Take the data below and extract the lines from the one with "1536 pixels high." to the one with "right wall of the room behind', 'wall')", inclusive, exactly as written.

TASK MATERIAL
==========

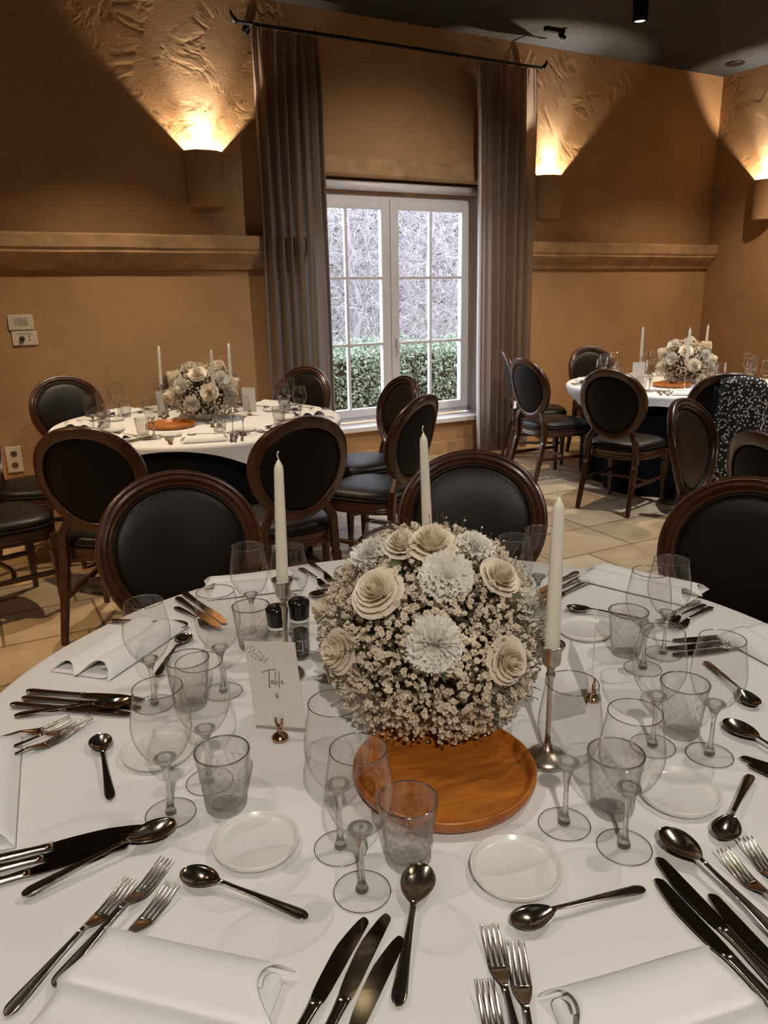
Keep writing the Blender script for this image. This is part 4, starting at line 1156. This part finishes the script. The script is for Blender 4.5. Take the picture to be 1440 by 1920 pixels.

==========

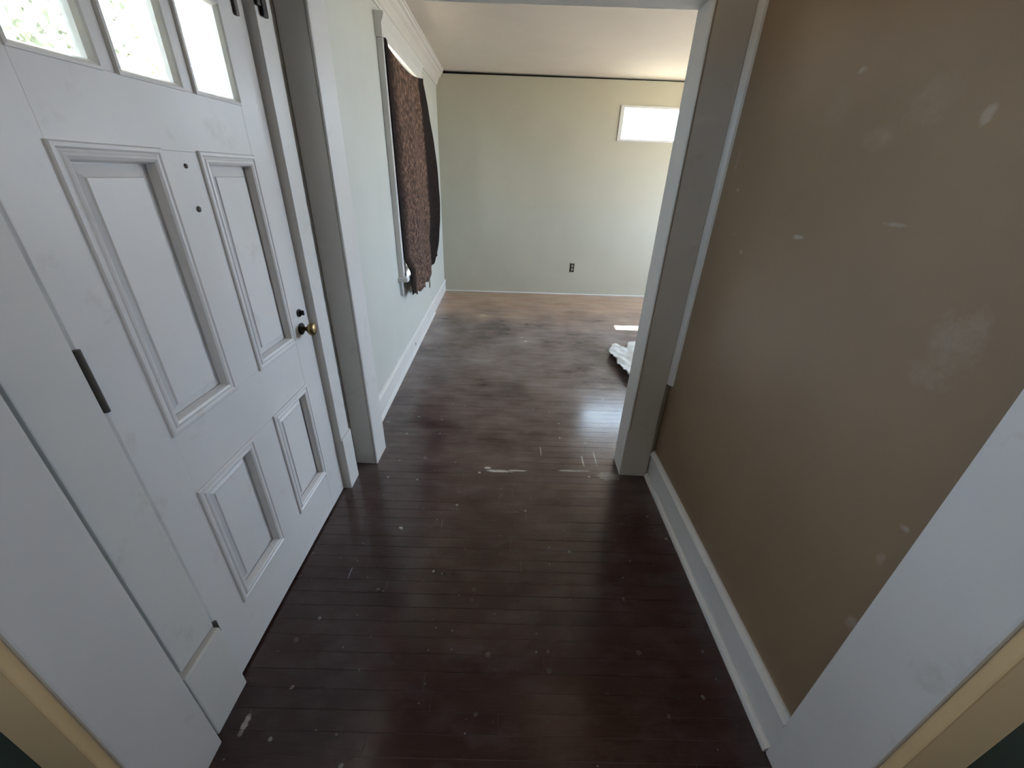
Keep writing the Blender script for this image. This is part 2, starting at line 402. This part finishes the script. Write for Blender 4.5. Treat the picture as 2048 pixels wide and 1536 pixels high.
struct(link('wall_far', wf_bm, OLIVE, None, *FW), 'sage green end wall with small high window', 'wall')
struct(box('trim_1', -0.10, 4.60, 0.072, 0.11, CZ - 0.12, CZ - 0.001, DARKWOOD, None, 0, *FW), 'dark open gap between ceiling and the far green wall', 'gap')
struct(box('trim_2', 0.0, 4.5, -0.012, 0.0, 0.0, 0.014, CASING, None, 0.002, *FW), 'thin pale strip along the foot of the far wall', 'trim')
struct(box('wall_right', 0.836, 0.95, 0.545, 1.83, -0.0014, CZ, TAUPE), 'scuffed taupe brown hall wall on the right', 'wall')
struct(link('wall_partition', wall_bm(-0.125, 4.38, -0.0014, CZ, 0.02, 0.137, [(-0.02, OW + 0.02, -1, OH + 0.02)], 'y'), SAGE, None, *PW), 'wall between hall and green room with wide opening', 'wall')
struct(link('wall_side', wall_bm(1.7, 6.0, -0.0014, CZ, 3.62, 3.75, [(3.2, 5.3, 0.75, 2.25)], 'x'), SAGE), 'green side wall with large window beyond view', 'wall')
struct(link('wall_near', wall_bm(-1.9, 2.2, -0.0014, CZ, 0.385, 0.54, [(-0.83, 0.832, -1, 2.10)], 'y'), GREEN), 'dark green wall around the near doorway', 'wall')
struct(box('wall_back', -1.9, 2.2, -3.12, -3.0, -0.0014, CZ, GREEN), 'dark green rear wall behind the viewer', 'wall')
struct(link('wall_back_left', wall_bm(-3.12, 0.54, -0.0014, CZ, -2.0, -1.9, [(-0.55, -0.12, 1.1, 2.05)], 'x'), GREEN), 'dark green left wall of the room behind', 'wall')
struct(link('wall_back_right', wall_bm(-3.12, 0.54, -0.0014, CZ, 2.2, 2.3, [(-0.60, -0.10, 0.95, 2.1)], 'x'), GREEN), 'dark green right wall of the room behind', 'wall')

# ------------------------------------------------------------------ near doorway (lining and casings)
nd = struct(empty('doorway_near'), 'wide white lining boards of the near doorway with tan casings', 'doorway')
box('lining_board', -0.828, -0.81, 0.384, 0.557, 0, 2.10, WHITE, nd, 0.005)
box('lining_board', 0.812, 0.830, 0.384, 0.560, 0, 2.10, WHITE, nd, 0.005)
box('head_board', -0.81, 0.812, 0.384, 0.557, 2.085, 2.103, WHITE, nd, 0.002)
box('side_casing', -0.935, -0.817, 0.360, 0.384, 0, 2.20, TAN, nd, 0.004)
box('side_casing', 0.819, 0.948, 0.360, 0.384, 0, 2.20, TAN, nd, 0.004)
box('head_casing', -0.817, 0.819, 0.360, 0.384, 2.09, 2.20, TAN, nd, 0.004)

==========

RESULT OF THE TASK
Keep writing the Blender script for this image. This is part 2, starting at line 402. This part finishes the script. Write for Blender 4.5. Treat the picture as 2048 pixels wide and 1536 pixels high.
struct(link('wall_far', wf_bm, OLIVE, None, *FW), 'sage green end wall with small high window', 'wall')
struct(box('trim_1', -0.10, 4.60, 0.072, 0.11, CZ - 0.12, CZ - 0.001, DARKWOOD, None, 0, *FW), 'dark open gap between ceiling and the far green wall', 'gap')
struct(box('trim_2', 0.0, 4.5, -0.012, 0.0, 0.0, 0.014, CASING, None, 0.002, *FW), 'thin pale strip along the foot of the far wall', 'trim')
struct(box('wall_right', 0.836, 0.95, 0.545, 1.83, -0.0014, CZ, TAUPE), 'scuffed taupe brown hall wall on the right', 'wall')
struct(link('wall_partition', wall_bm(-0.125, 4.38, -0.0014, CZ, 0.02, 0.137, [(-0.02, OW + 0.02, -1, OH + 0.02)], 'y'), SAGE, None, *PW), 'wall between hall and green room with wide opening', 'wall')
struct(link('wall_side', wall_bm(1.7, 6.0, -0.0014, CZ, 3.62, 3.75, [(3.2, 5.3, 0.75, 2.25)], 'x'), SAGE), 'green side wall with large window beyond view', 'wall')
struct(link('wall_near', wall_bm(-1.9, 2.2, -0.0014, CZ, 0.385, 0.54, [(-0.83, 0.832, -1, 2.10)], 'y'), GREEN), 'dark green wall around the near doorway', 'wall')
struct(box('wall_back', -1.9, 2.2, -3.12, -3.0, -0.0014, CZ, GREEN), 'dark green rear wall behind the viewer', 'wall')
struct(link('wall_back_left', wall_bm(-3.12, 0.54, -0.0014, CZ, -2.0, -1.9, [(-0.55, -0.12, 1.1, 2.05)], 'x'), GREEN), 'dark green left wall of the room behind', 'wall')
struct(link('wall_back_right', wall_bm(-3.12, 0.54, -0.0014, CZ, 2.2, 2.3, [(-0.60, -0.10, 0.95, 2.1)], 'x'), GREEN), 'dark green right wall of the room behind', 'wall')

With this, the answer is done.